Kelly Anderson wrote (re: fractional reserve banking):
>I guess the real problem is understanding the alternatives. There just
>isn't enough physical gold to run the economy (unless gold were
>$1000000 an ounce or something... which would make the industrial use
>of gold prohibitive... which would have its own downsides)

I propose the Joule as the future unit of currency.

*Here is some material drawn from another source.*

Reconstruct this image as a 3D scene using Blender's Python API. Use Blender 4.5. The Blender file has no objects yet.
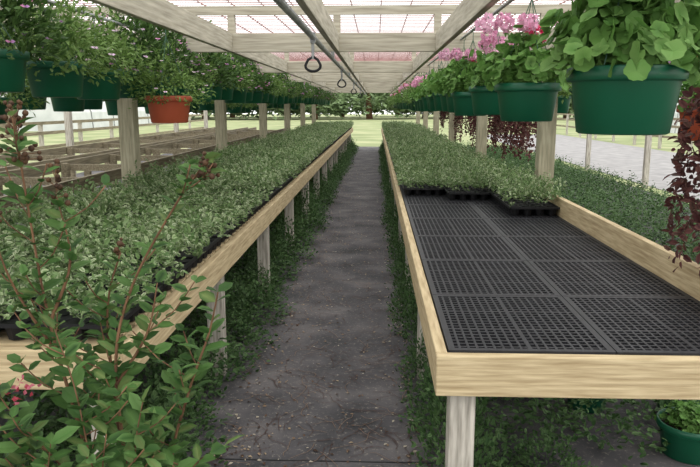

What you want is a money supply that grows along with your economy, so
you don't have deflation.  Fractional reserve is supposed to provide
that growth, but it has the potential for abuse.  Economists have been
thinking about "commodity bundle" currencies as a replacement for the
gold standard, but things would have to be moved into and out of the
bundle as technologies and needs change.

In essence, the Joule acts as a single commodity, just like gold.
Want to print more money?  Go out and bring some energy production
online.  Manufacturing, even distributed manufacturing by
nano-factories, requires energy.  The cost of manufactured goods would
be the energy cost of creating them, plus some extra for the materials
and design.  You can transform materials from one form to another, at
an energy cost.  The higher energy forms would be more expensive.

Oil companies might like this, and be willing to back it.  It
basically turns them into money printers.  There might be a shift in
attitude though.  "Hey wait!  We're pumping money out of the ground,
then BURNING it?!"  Ultimately, it should get people thinking about
renewable energy resources, maybe even funding solar power satellites.

There are some details to work out (in addition to the question of
transitioning to this).  What would a banknote be?  "SpacePowerCo will
redeem this note for 100,000 Joules of electric power delivered to
bearer over existing infrastructure."  Power producers would issue
such notes at the rate at which they produce power, but the note is
for future power production.  How far into the future are they allowed
to issue notes for?  Perhaps the notes need a redemption time range.
Would you take a note for power you can only redeem in 10 years?  They
could be issued to finance construction of new power sources.

I think we could scrap fractional reserve banking if we went to this
scheme, and avoid the incentive to inflate the currency.  The banks,
of course, won't go for it.

Is this something worth thinking about?